In this Special Issue on “Business Performance Management under Uncertain Environments” of the Journal of CENTRUM Cathedra (JCC): The Business and Economics Research Journal, we feature four excellent papers that illustrate the broad scope of research on performance measurement. Performance measurement has long been an important area of research in the field of management science. The papers here range from analytical modelling of a multi-agent monitoring problem to empirical and theoretical analysis for productive efficiency estimation.
In the paper titled “Performance Monitoring by Managerial Teams”, Jinghong Liang, Madhav Rajan and Korok Ray explore the design of management teams when the critical task facing individual managers is monitoring the performance of worker teams and producing performance measures under uncertain information environments. The authors utilize a multi-agent LEN framework: linear contract, exponential utility and normal density, which are widely used in applied economic models. Furthermore, the authors focus on the monitoring function of managerial tasks using a model designed to highlight the trade-offs involved in motivating monitoring incentives. The analysis shows that the scope for free-riding can be very severe theoretically and synergies must be identified in building managerial teams for the monitoring function. Avenues for further research are also proposed. This paper contributes to the theory of management teams.
In the context of corporate scandals and accounting irregularities that rattled the US capital markets, the Sarbanes-Oxley Act was signed in 2002 to protect investors by improving the accuracy and reliability of corporate financial reporting. In the paper titled “The Effect of the Sarbanes-Oxley Act on Firm Productivity”, Hsihui Chang and Helen Choy analyze annual firm-level data from the Compustat database for the period of 1991-2006 to examine the impact of the Sarbanes-Oxley Act on firms’ productivity. The authors use total factor productivity as a measure of firm productivity. Contrary to the existing criticism, the results indicate that the overall benefits of the Act seem to outweigh its costs as evidenced by the improved firm productivity. The empirical results also suggest that firms reporting an enhancement in their internal control system gain more, in terms of productivity, in the post-Act period. The paper aims to be informative and beneficial to regulators, investors, corporate American and the general public.
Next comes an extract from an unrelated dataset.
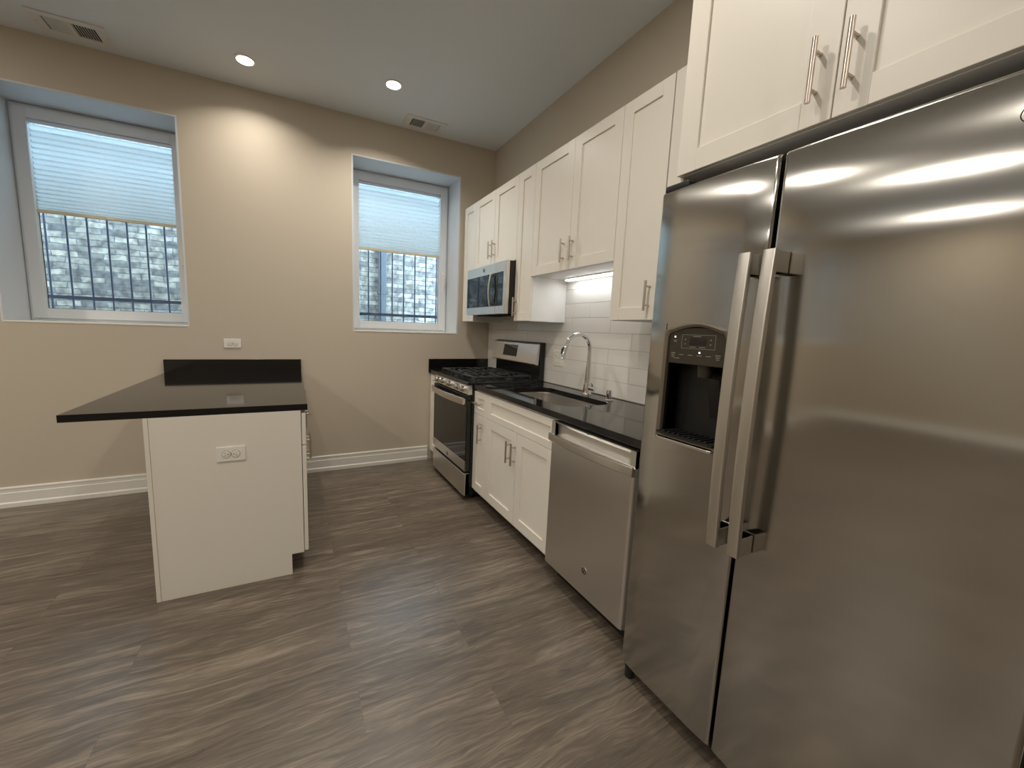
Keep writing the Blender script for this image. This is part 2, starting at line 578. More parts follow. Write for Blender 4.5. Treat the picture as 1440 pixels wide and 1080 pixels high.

Data envelopment analysis (DEA) is a non-parametric technique commonly used to measure the relative performance of a set of homogeneous decision-making units, which use several inputs to produce several outputs. The determination of least distance and closest targets have attracted significant attention over the past few years in the literature on efficiency measurement. In the paper titled “A survey on measuring efficiency through the determination of the least distance in Data Envelopment Analysis”, Juan Aparicio reviews the state of the research and classifies the different contributions. In this sense, the author states the main differences between the DEA approaches based on furthest targets and those based upon the determination of closest targets, followed by a description of the existing ways of computing the least distance. He then discusses which properties the new approach satisfies, focusing his attention particularly on monotonicity. The key existing results on how to measure and decompose economic inefficiency through least distance are also reported.
As previously mentioned, DEA is regarded, currently, as one of the excellent management science tools to measure the productive efficiency of a set of decision-making units. In the paper titled “Outliers in Data Envelopment Analysis”, Taylor Boyd, Grade Docken and John Ruggiero advance a method of estimating the production frontier in the presence of outliers using the stochastic DEA model of Banker (1988) with assumptions on the probability density function of the inefficiency term. The usefulness of the proposed method is made visible in empirical analyses, where infeasible outliers appear above the frontier from a different distribution than the inefficiency. The authors conduct a simulation analysis of the likelihood approach and allow the number of observations, the standard deviation of inefficiency, the percentage of outliers and the distribution for the outliers to vary. The results indicate that the likelihood approach performs well, achieving comparable results to DEA models across specifications.
The many academics and researchers who contributed articles and the experts within the field who reviewed the articles have made this issue of the journal possible. We thank you. We further extend our gratitude to the administrative and editorial staff of JCC: The Business and Economics Research Journal and Emerald Publishing. Special recognition goes to Professor Fernando D'Alessio, the Director General of CENTRUM Católica Graduate Business School, for his extensive support.
The articles published in this issue of the JCC: The Business and Economics Research Journal should be of considerable interest. We wish you, our readers, informative reading.